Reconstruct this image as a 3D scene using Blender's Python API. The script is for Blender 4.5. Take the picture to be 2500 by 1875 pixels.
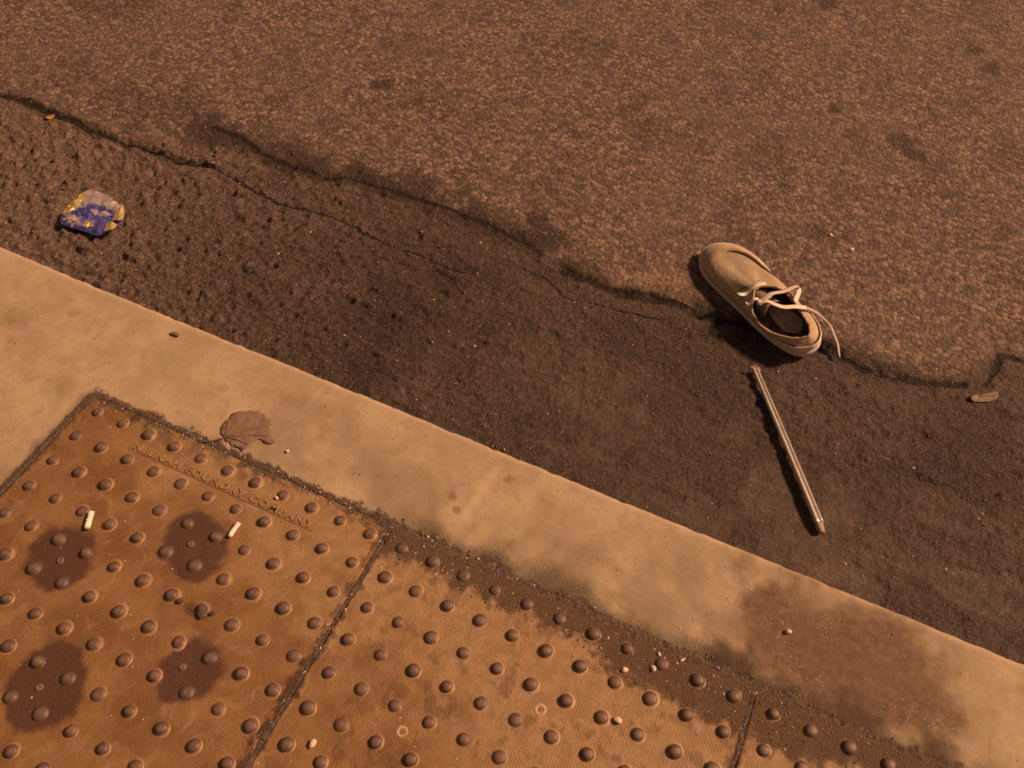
import bpy, bmesh, math, random
import numpy as np
from mathutils import Vector, Matrix, geometry
from mathutils.bvhtree import BVHTree

for o in list(bpy.data.objects): bpy.data.objects.remove(o)
scene = bpy.context.scene
COL = scene.collection
R = math.radians

# ------------------------------------------------------------------ camera
cd = bpy.data.cameras.new('camera')
cam = bpy.data.objects.new('camera', cd); COL.objects.link(cam)
cd.sensor_fit = 'HORIZONTAL'; cd.sensor_width = 36.0
cd.lens = 2087.98 / 2500 * 36
cd.clip_start = .05; cd.clip_end = 500
right = Vector((0.90963, 0.41402, 0.03410)); down = Vector((0.35022, -0.72013, -0.59896)); fwd = Vector((-0.22343, 0.55677, -0.80005))
m3 = Matrix((right, -down, -fwd)).transposed()
cam.matrix_world = Matrix.Translation((0.98554, -0.50194, 1.26481)) @ m3.to_4x4()
scene.camera = cam

# ------------------------------------------------------------------ light: dim warm night sky glow + one warm lamp-like sun
SUN_EL, SUN_AZ = R(42), math.atan2(.56, .83)      # direction towards the light, in the ground plane
world = bpy.data.worlds.new('World'); scene.world = world; world.use_nodes = True
wn, wl = world.node_tree.nodes, world.node_tree.links
bg = wn['Background']
sky = wn.new('ShaderNodeTexSky'); sky.sky_type = 'NISHITA'; sky.sun_disc = False
sky.sun_elevation = SUN_EL; sky.sun_rotation = math.pi / 2 - SUN_AZ
tint = wn.new('ShaderNodeMix'); tint.data_type = 'RGBA'; tint.blend_type = 'MULTIPLY'
tint.inputs[0].default_value = 1.0
tint.inputs[7].default_value = (1.0, .42, .18, 1)
wl.new(sky.outputs[0], tint.inputs[6]); wl.new(tint.outputs[2], bg.inputs[0])
bg.inputs[1].default_value = .072
sd = bpy.data.lights.new('sun', 'SUN'); sun = bpy.data.objects.new('sun', sd); COL.objects.link(sun)
sd.energy = 4.7; sd.angle = R(7.0); sd.color = (1.0, .574, .332)
sdir = Vector((math.cos(SUN_EL) * math.cos(SUN_AZ), math.cos(SUN_EL) * math.sin(SUN_AZ), math.sin(SUN_EL)))
sun.rotation_euler = sdir.to_track_quat('Z', 'Y').to_euler()
sun.location = sdir * 8
scene.view_settings.view_transform = 'Standard'; scene.view_settings.look = 'None'
scene.view_settings.exposure = 0.32; scene.view_settings.gamma = 1.0
scene.view_settings.use_curve_mapping = False
scene.render.engine = 'CYCLES'
scene.cycles.use_denoising = False
scene.cycles.filter_width = 1.7
scene.cycles.max_bounces = 3; scene.cycles.diffuse_bounces = 2
scene.cycles.use_adaptive_sampling = True; scene.cycles.adaptive_threshold = .02

# ------------------------------------------------------------------ numpy noise
def _hash(ix, iy, seed):
    h = (ix.astype(np.int64) * 374761393 + iy.astype(np.int64) * 668265263 + seed * 1442695041) & 0xffffffff
    h = ((h ^ (h >> 13)) * 1274126177) & 0xffffffff
    return ((h ^ (h >> 16)) & 0xffffff) / float(0xffffff)
def vn(x, y, cell, seed=0):
    x = np.asarray(x, float) / cell; y = np.asarray(y, float) / cell
    ix = np.floor(x); iy = np.floor(y); fx = x - ix; fy = y - iy
    fx = fx * fx * (3 - 2 * fx); fy = fy * fy * (3 - 2 * fy)
    a = _hash(ix, iy, seed); b = _hash(ix + 1, iy, seed); c = _hash(ix, iy + 1, seed); d = _hash(ix + 1, iy + 1, seed)
    return (a + (b - a) * fx) * (1 - fy) + (c + (d - c) * fx) * fy      # 0..1
def fbm(x, y, cell, seed=0, n=4):
    s = 0; a = 1; t = 0
    for k in range(n):
        c, sn = math.cos(.7 * k), math.sin(.7 * k)
        s = s + a * vn(x * c - y * sn, x * sn + y * c, cell / 2 ** k, seed + 17 * k); t += a; a *= .55
    return s / t
def sst(a, b, x):
    t = np.clip((x - a) / (b - a), 0, 1); return t * t * (3 - 2 * t)
def pdist(X, Y, pts):
    d = np.full(np.shape(X), 9.0)
    for (ax, ay), (bx, by) in zip(pts[:-1], pts[1:]):
        dx, dy = bx - ax, by - ay
        t = np.clip(((X - ax) * dx + (Y - ay) * dy) / (dx * dx + dy * dy), 0, 1)
        d = np.minimum(d, np.hypot(X - ax - t * dx, Y - ay - t * dy))
    return d
def inpoly(X, Y, P):
    r = np.zeros(np.shape(X), bool); n = len(P)
    for i in range(n):
        x1, y1 = P[i]; x2, y2 = P[(i + 1) % n]
        r ^= ((y1 > Y) != (y2 > Y)) & (X < (x2 - x1) * (Y - y1) / (y2 - y1 + 1e-12) + x1)
    return r

# ------------------------------------------------------------------ node helpers
class M:
    def __init__(s, name):
        s.m = bpy.data.materials.new(name); s.m.use_nodes = True
        s.dim = '3D'; s.t = s.m.node_tree; s.n = s.t.nodes; s.l = s.t.links
        s.b = s.n['Principled BSDF']; s.pos = s.n.new('ShaderNodeNewGeometry').outputs['Position']
    def set(s, i, v):
        p = s.b.inputs[i]
        if hasattr(v, 'is_linked') or isinstance(v, bpy.types.NodeSocket): s.l.new(v, p)
        elif isinstance(v, tuple) and len(v) == 3: p.default_value = (*v, 1)
        else: p.default_value = v
        return s
    def put(s, sock, v):
        if isinstance(v, bpy.types.NodeSocket): s.l.new(v, sock)
        elif isinstance(v, tuple) and len(v) == 3 and sock.type == 'RGBA': sock.default_value = (*v, 1)
        else: sock.default_value = v
    def mix(s, f, a, b, mode='MIX'):
        k = s.n.new('ShaderNodeMix'); k.data_type = 'RGBA'; k.blend_type = mode
        s.put(k.inputs[0], f); s.put(k.inputs[6], a); s.put(k.inputs[7], b); return k.outputs[2]
    def math(s, op, a, b=0.0, c=0.0, clamp=False):
        k = s.n.new('ShaderNodeMath'); k.operation = op; k.use_clamp = clamp
        s.put(k.inputs[0], a); s.put(k.inputs[1], b); s.put(k.inputs[2], c); return k.outputs[0]
    def mr(s, v, a, b, c=0.0, d=1.0, smooth=True):
        k = s.n.new('ShaderNodeMapRange'); k.interpolation_type = 'SMOOTHSTEP' if smooth else 'LINEAR'
        s.put(k.inputs[0], v); k.inputs[1].default_value = a; k.inputs[2].default_value = b
        k.inputs[3].default_value = c; k.inputs[4].default_value = d; return k.outputs[0]
    def map(s, scale=(1, 1, 1), rot=(0, 0, 0), vec=None):
        k = s.n.new('ShaderNodeMapping'); s.l.new(vec or s.pos, k.inputs[0])
        k.inputs['Scale'].default_value = scale; k.inputs['Rotation'].default_value = rot; return k.outputs[0]
    def obj(s): return s.n.new('ShaderNodeTexCoord').outputs['Object']
    def noise(s, scale, detail=3, rough=.55, vec=None, out=0, dist=0):
        k = s.n.new('ShaderNodeTexNoise'); k.noise_dimensions = s.dim if vec is None else '3D'; s.l.new(vec or s.pos, k.inputs['Vector'])
        k.inputs['Scale'].default_value = scale; k.inputs['Detail'].default_value = detail
        k.inputs['Roughness'].default_value = rough; k.inputs['Distortion'].default_value = dist; return k.outputs[out]
    def vor(s, scale, out='Distance', feat='F1', vec=None):
        k = s.n.new('ShaderNodeTexVoronoi'); k.feature = feat; k.voronoi_dimensions = s.dim if vec is None else '3D'; s.l.new(vec or s.pos, k.inputs['Vector'])
        k.inputs['Scale'].default_value = scale; return k.outputs[out]
    def sep(s, v, i=0):
        k = s.n.new('ShaderNodeSeparateXYZ'); s.l.new(v, k.inputs[0]); return k.outputs[i]
    def attr(s, name, typ='GEOMETRY'):
        k = s.n.new('ShaderNodeAttribute'); k.attribute_name = name; k.attribute_type = typ; return k.outputs['Fac']
    def bump(s, h, strength=.5, dist=.002, prev=None):
        k = s.n.new('ShaderNodeBump'); k.inputs['Strength'].default_value = strength; k.inputs['Distance'].default_value = dist
        s.put(k.inputs['Height'], h)
        if prev is not None: s.l.new(prev, k.inputs['Normal'])
        s.l.new(k.outputs[0], s.b.inputs['Normal']); return k.outputs[0]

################

> _WHAT YOU ARE ASKED TO DO_: Starting with the first line of the data above and ending with the line containing "scene.camera = cam", please restate every line exactly, leaving images out.

> _COMPLETE ANSWER_:
Reconstruct this image as a 3D scene using Blender's Python API. The script is for Blender 4.5. Take the picture to be 2500 by 1875 pixels.
import bpy, bmesh, math, random
import numpy as np
from mathutils import Vector, Matrix, geometry
from mathutils.bvhtree import BVHTree

for o in list(bpy.data.objects): bpy.data.objects.remove(o)
scene = bpy.context.scene
COL = scene.collection
R = math.radians

# ------------------------------------------------------------------ camera
cd = bpy.data.cameras.new('camera')
cam = bpy.data.objects.new('camera', cd); COL.objects.link(cam)
cd.sensor_fit = 'HORIZONTAL'; cd.sensor_width = 36.0
cd.lens = 2087.98 / 2500 * 36
cd.clip_start = .05; cd.clip_end = 500
right = Vector((0.90963, 0.41402, 0.03410)); down = Vector((0.35022, -0.72013, -0.59896)); fwd = Vector((-0.22343, 0.55677, -0.80005))
m3 = Matrix((right, -down, -fwd)).transposed()
cam.matrix_world = Matrix.Translation((0.98554, -0.50194, 1.26481)) @ m3.to_4x4()
scene.camera = cam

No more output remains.